Sponge iron producers shut part capacity

Last Updated: Wed, Mar 13, 2013 21:08 hrs

The fall in demand for steel from the automobile sector has started taking a toll on downstream entities. This financial year, sponge iron producers shut about eight per cent of the industry's production capacity. About 11 per cent of the output was cut last financial year, as high input costs led to squeezed margins.

Demand for sponge iron or direct reduced iron (DRI), used as raw material in steel production, mirrors the growth in India's steel sector, which moves in tandem with economic growth.

Data from the Society of Indian Automobile Manufacturers showed at 158,513 units, car sales had fallen 25.7 per cent in February, the steepest fall in 12 years and the fourth consecutive monthly decline. For the first 11 months of this financial year, car sales fell 4.6 per cent. The automobile industry is set to see its first decline in annual sales in a decade.

Steel sheets for cars are made from sponge iron and demand for such sheets has fallen sharply in recent months.

"Until January, sponge iron output was 7.5 per cent lower. Therefore, we expect by the end of this financial year, production would stand at 19 million tonnes (mt)," said Deependra Kashiva, executive director, Sponge Iron Manufacturers Association.

Against 23.26 mt in 2010-11, DRI output is set to decline about 20 per cent this year. From no DRI imports in 2010-11 and imports of merely 48,000 tonnes in 2011-12, DRI imports rose to 6,68,000 tonnes in the first 10 months of this financial year. Imports of steel scrap, a DRI substitute, rose to 6.96 mt between April 2012 and January, against 4.9 mt in 2011-12 and 4.2 mt in 2010-11.

This financial year, imports of both scrap and sponge iron are likely to result in foreign currency outgo of $3.5-4 billion. "With the country facing a burgeoning current account deficit and the finance minister taking all steps to control the deficit, here is an industry that has been begging to restrict the foreign currency outgo. But so far, the government has been undermining our arguments. Foreign currency can safely be protected by promoting the domestic industry. We are not demanding any incentive. We are simply urging the government to levy import duty, which would save foreign currency and protect the interests of domestic players," said Kashiva.

With coal and gas becoming expensive in India, manufacturers in Gulf countries, including Saudi Arabia and Oman, are dumping DRI into India, as they secure gas at just $2 per million British thermal units (mBtu), against $16 mBtu for Indian companies.

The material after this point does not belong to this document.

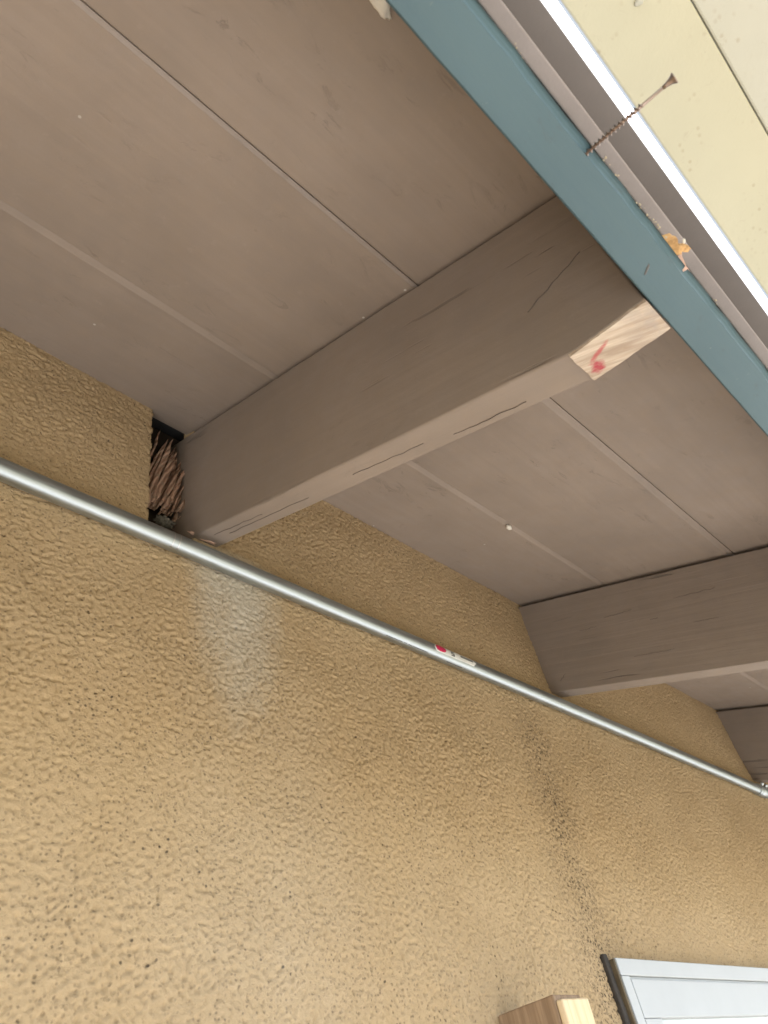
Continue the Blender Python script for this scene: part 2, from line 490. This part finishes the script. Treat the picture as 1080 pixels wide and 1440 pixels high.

"With downstream players hit hard, the government's steel production target is going to turn unrealistic," said Amitabh Mudgal, vice-president (marketing and corporate affairs), Monnet Ispat. He added perhaps, the government was working according to the draft National Steel Policy, which said the ratio of sponge iron to steel should be reduced from 35 per cent to 25 per cent in a couple of years. This meant while steel capacity would rise, sponge iron capacity would either fall or remain flat, he said.

Barring a couple of rises, sponge iron prices remained flat in the last three months. Currently, these trade at Rs 20,000 a tonne. Considering the high costs of iron ore and coking coal, this is unprofitable for independent producers. Mudgal said with a linkage of raw materials such as iron ore and coal, this was a breakeven price level.